◆ DATA EXTRACT
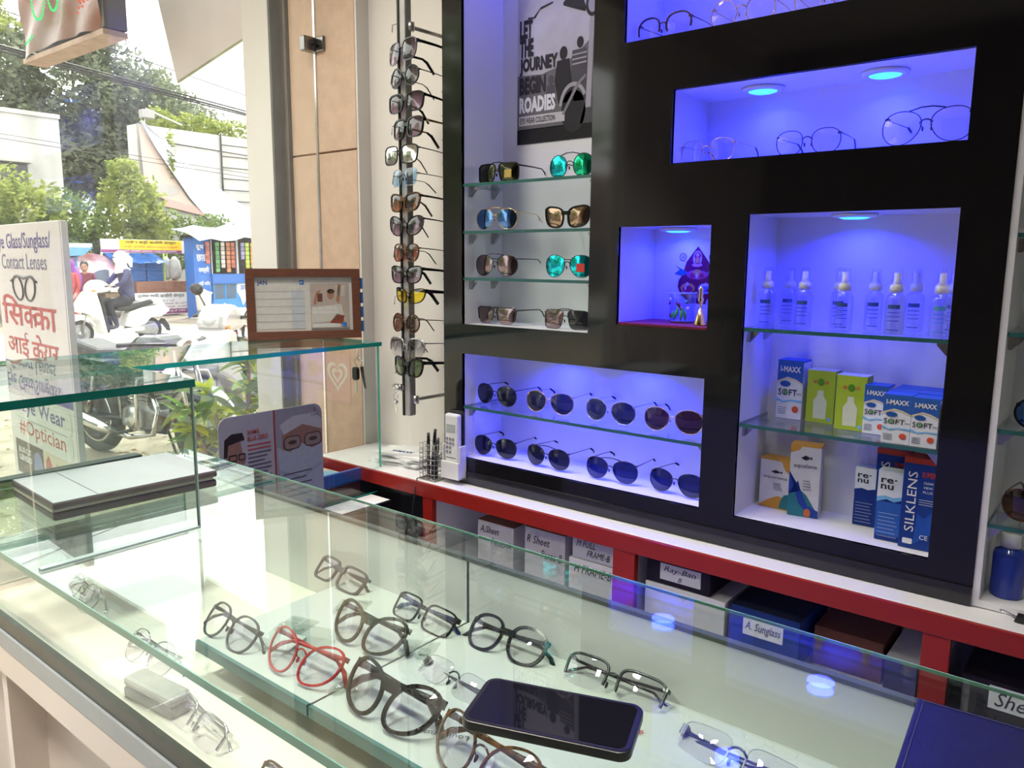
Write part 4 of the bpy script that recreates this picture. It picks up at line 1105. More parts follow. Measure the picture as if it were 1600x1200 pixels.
store('black box with a handwritten white tag in the storage shelf', -.868, -.705, 1.605, 1.79, .6725, .735, pr('boxblack', (.02, .015, .025)), None, (-.832, -.728, .685, .725), [('Ray-Ban', -.822, -.740, .703, .720), ('B', -.785, -.775, .688, .699)])
store('dark blue box with a handwritten sunglass tag', -.655, -.500, 1.61, 1.80, zS, .672, pr('boxblue', (.012, .045, .22)), pr('boxbluetop', (.012, .018, .045)), (-.625, -.535, .610, .650), [('A. Sunglass', -.620, -.540, .618, .642)])
store('brown box pushed back in the storage shelf', -.485, -.345, 1.66, 1.82, zS, .655, pr('boxbrown', (.14, .05, .025)), None, None, [])
store('dark box with a pale tag next to the brown box', -.335, -.275, 1.63, 1.80, zS, .640, pr('boxblack', (.02, .015, .025)), pr('boxpale', (.66, .66, .66)), None, [])
store('black box with a sheet tag at the end of the storage shelf', -.195, .06, 1.61, 1.80, zS, .668, pr('boxblack', (.02, .015, .025)), None, (-.150, .0, .615, .660), [('Sheet', -.140, -.06, .622, .650)])

# ================================================================== AROUND THE WINDOW CORNER
cal = thing('desk_calendar', 'brown framed desk calendar open at JAN on the glass case', 'calendar', (-2.061, 1.5205, 1.1815), (R(-6), 0, math.atan2(.303, .176)))
cal.rotation_euler = (Matrix.Rotation(math.atan2(.303, .176), 3, 'Z') @ Matrix.Rotation(R(-5), 3, 'X')).to_euler()
M_wood = mat('brown_frame_wood', (.17, .062, .034), .45, noise=.25, nscale=20, stretch=(1, 1, 8))
w, h, b = .176, .222, .026
for (a, c) in (((-w, 0, 0), (w, .018, b)), ((-w, 0, h - b), (w, .018, h)), ((-w, 0, b), (-w + b, .018, h - b)), ((w - b, 0, b), (w, .018, h - b))):
    obj('frame_bar', MB().box(a, c), M_wood, cal, world=False, bevel=.001)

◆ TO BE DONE
Reproduce every line precisely as given, omitting all pictures.

◆ COMPLETED TASK
Write part 4 of the bpy script that recreates this picture. It picks up at line 1105. More parts follow. Measure the picture as if it were 1600x1200 pixels.
store('black box with a handwritten white tag in the storage shelf', -.868, -.705, 1.605, 1.79, .6725, .735, pr('boxblack', (.02, .015, .025)), None, (-.832, -.728, .685, .725), [('Ray-Ban', -.822, -.740, .703, .720), ('B', -.785, -.775, .688, .699)])
store('dark blue box with a handwritten sunglass tag', -.655, -.500, 1.61, 1.80, zS, .672, pr('boxblue', (.012, .045, .22)), pr('boxbluetop', (.012, .018, .045)), (-.625, -.535, .610, .650), [('A. Sunglass', -.620, -.540, .618, .642)])
store('brown box pushed back in the storage shelf', -.485, -.345, 1.66, 1.82, zS, .655, pr('boxbrown', (.14, .05, .025)), None, None, [])
store('dark box with a pale tag next to the brown box', -.335, -.275, 1.63, 1.80, zS, .640, pr('boxblack', (.02, .015, .025)), pr('boxpale', (.66, .66, .66)), None, [])
store('black box with a sheet tag at the end of the storage shelf', -.195, .06, 1.61, 1.80, zS, .668, pr('boxblack', (.02, .015, .025)), None, (-.150, .0, .615, .660), [('Sheet', -.140, -.06, .622, .650)])

# ================================================================== AROUND THE WINDOW CORNER
cal = thing('desk_calendar', 'brown framed desk calendar open at JAN on the glass case', 'calendar', (-2.061, 1.5205, 1.1815), (R(-6), 0, math.atan2(.303, .176)))
cal.rotation_euler = (Matrix.Rotation(math.atan2(.303, .176), 3, 'Z') @ Matrix.Rotation(R(-5), 3, 'X')).to_euler()
M_wood = mat('brown_frame_wood', (.17, .062, .034), .45, noise=.25, nscale=20, stretch=(1, 1, 8))
w, h, b = .176, .222, .026
for (a, c) in (((-w, 0, 0), (w, .018, b)), ((-w, 0, h - b), (w, .018, h)), ((-w, 0, b), (-w + b, .018, h - b)), ((w - b, 0, b), (w, .018, h - b))):
    obj('frame_bar', MB().box(a, c), M_wood, cal, world=False, bevel=.001)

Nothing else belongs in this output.